Not being afraid of the computer and trusting the knowledge of the people who created the software and other tools can lead to better understanding the production potential of rocks in unconventional plays.
With a backdrop of examples, which included technology that identifies probable spots for surface unconformities using seismic data as well as digitized logs and deviation surveys, Drillinginfo CEO Allen Gilmer spoke about the importance of geology, geophysics and petrophysics—each with their own nomenclature—successfully integrating to create productivity and something meaningful for both reservoir and drilling engineers.
“All of these pieces come together to start answering the questions: what are the things that drive production; what are the engineering parts; and what are the geological parts,” Gilmer said during the NAPE Business Conference in Houston. “The better the rock that you’re in, the more benefits you get from engineering. The worse the quality of rock [is], the less benefit you’re getting from engineering.”
The company provides drilling information in online oil and gas databases and maps, with information derived from sources such as courthouse documents and regulatory information as well as proprietary data from oil and gas companies themselves.
“Our goal is … that when anything interesting takes place—when someone goes out there and fracks a new zone—we can put it into context right away and identify whose had their value change nearly instantaneously,” Gilmer said. “We do Tier 1 cleaning of the datasets, and … now we have teams of geologists, engineers and statisticians that are going out there to build these earth models because those are the front end of doing analytics.”
They are seeking answers to how best to drill a well in a particular play and how to maximize production. With a tool set to be released in third-quarter 2014, Gilmer spoke about how the methodology looked at seismic data, identified where surface unconformities probably lie, and then extracted those unconformities automatically with little input from an interpreter.

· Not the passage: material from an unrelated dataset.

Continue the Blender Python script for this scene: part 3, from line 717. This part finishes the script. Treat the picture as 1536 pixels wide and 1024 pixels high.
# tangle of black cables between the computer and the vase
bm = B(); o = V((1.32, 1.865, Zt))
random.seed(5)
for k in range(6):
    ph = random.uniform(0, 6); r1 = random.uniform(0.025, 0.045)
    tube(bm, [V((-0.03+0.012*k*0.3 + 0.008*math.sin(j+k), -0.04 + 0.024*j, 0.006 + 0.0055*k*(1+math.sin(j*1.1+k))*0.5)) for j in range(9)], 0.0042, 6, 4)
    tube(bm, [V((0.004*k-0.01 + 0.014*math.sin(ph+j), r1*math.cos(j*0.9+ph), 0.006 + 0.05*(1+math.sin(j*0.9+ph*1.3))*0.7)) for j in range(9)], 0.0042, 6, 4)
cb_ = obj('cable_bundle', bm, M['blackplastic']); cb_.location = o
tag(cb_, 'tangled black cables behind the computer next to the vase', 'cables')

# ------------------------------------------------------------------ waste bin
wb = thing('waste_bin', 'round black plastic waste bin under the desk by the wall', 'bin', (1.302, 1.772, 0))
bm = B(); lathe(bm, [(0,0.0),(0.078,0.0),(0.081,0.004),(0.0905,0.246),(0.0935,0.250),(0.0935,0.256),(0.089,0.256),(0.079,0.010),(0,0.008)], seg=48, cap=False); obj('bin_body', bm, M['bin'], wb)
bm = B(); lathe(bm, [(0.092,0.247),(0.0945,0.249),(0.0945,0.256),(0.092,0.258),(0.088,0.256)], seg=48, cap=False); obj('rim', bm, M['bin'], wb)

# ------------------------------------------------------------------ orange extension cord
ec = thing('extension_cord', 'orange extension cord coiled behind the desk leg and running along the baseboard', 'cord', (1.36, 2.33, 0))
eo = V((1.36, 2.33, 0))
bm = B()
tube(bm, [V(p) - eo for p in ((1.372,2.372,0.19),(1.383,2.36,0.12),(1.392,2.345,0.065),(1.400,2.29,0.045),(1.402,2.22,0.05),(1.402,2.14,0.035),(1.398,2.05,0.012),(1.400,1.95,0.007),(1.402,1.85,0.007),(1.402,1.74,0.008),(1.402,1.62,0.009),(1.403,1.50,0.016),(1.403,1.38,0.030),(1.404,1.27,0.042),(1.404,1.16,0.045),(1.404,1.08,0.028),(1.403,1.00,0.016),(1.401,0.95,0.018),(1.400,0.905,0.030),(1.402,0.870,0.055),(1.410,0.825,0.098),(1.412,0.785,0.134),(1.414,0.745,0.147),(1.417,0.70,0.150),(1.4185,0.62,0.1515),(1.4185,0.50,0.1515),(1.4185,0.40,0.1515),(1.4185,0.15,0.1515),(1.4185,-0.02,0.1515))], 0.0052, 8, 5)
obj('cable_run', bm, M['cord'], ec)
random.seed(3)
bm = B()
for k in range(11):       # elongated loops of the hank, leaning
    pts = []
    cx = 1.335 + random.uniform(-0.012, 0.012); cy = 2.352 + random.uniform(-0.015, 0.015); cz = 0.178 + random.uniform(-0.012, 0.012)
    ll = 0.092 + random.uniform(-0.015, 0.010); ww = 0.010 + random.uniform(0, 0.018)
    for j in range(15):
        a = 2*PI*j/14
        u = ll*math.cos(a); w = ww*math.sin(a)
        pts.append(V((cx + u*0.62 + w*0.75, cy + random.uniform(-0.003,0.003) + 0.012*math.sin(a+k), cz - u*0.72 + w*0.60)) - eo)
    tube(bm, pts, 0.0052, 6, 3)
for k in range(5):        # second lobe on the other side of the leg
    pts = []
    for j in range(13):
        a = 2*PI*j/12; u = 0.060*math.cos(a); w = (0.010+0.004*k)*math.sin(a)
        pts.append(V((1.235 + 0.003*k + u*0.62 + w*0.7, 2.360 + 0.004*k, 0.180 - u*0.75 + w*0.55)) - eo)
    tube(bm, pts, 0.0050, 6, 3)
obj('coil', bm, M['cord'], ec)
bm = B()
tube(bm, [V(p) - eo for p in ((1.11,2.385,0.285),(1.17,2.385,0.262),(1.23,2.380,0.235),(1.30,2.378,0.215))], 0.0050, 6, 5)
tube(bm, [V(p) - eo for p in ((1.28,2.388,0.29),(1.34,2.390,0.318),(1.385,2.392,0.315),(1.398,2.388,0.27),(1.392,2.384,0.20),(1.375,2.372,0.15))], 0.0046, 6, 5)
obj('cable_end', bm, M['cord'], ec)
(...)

“It is essentially using the embedded knowledge of very bright people that are building these things—so not being afraid of the computer, and then these things lead into the building automatically nearly of relative geological time scales,” he said, noting the next step is automatic strategic stratigraphy, which has been difficult to integrate with seismic.
Showing a co-rendered piece of the sequence stratigraphy with the seismic, Gilmer pointed out the ability to render the seismic and see in real time, or in a time-referential period, areas where there is no deposition within that sequence.
“You can see where areas [had] things deposited and where things were not,” he said. “The reason this is important is because along these surfaces is where you start to see porosity developments. This is where you start seeing things that lead toward sweet spots. They’re areas in which you can have variation in total organic carbon.”
Drillinginfo used the same probabilistic analytic concept with faulting, and “let the machine do it.”
“We’re very fascinated with regard to identifying whether faults hinder or help production in these unconventional plays. If you’re going out there and drilling these horizontal wells, do you want to be close to or away from [faults]? The answer is mixed. It depends on where you are,” Gilmer continued.
However, in the Eagle Ford, he said there is a negative relationship to distance with faulting.
“If you are too close to a fault, you’re going to see a substantive decrease in the production of what you have probably because the fault is absorbing a lot of your frack energy,” he explained. “The farther you get away from that the more your production goes up. We can quantify exactly how much that is.”
Other examples of how geological information can be put into formats and used to predict how wells could produce included:
- Digitized logs. Digitized logs of a southwest-northeast cross section of the Niobrara showed the lithology and tracked the location of wellbores as well as how long they stayed in each zone. The log showed during the conference illustrated the complexity of what is thought to be a simple play. “In this case, the depositional area was kind of in the center area below the Codell,” Gilmer said. “As we deepened out, all of a sudden the basin shifted way to the south, and then it shifted back up to the north, and you start seeing these various thickenings and thinnings. And it turns out that each of these benches actually has some production potential.”
- Real-time solutions. Staying in the zone while drilling horizontal wells is important. Technology allows oil and gas operators to render logging while drilling, and the tool updates the geological model in real time while drilling is underway. “The really cool part about this is we’re now just starting to work with a few companies,[and] they are bringing in their historical MWD data into the system so that we can start doing predictions as to whether there might be well failure or how good the well might be based off various signatures that come through,” Gilmer added.
Research from universities could also lead to new ways to evaluate plays and characterize reservoirs.
Bob Hardage, of The University of Texas at Austin’s Bureau of Economic Geology, uncovered a way to isolate transverse shear (S) waves from compressional (P) wave surveys, which creates a less-expensive route to getting information about rock properties, including density.
This methodology provides an opportunity to take P-wave surveys and invert toward data that engineers would like to have, Gilmer said, noting that the most important advice he gives geophysicists is to learn how to speak to engineers and deliver projects that make their life easier and better.
“We have a lot of people that are 55 and up that are retiring, and every new person coming into the industry with a technical degree is replacing 1½ to two people that have a lot of experience,” Gilmer added. “They’re also coming into an industry that has more proven undeveloped locations and more possible locations to drill than have ever existed in the history of the oil business. So there is a lot of work going forward, and that work is a lot different than the work that came in the past.”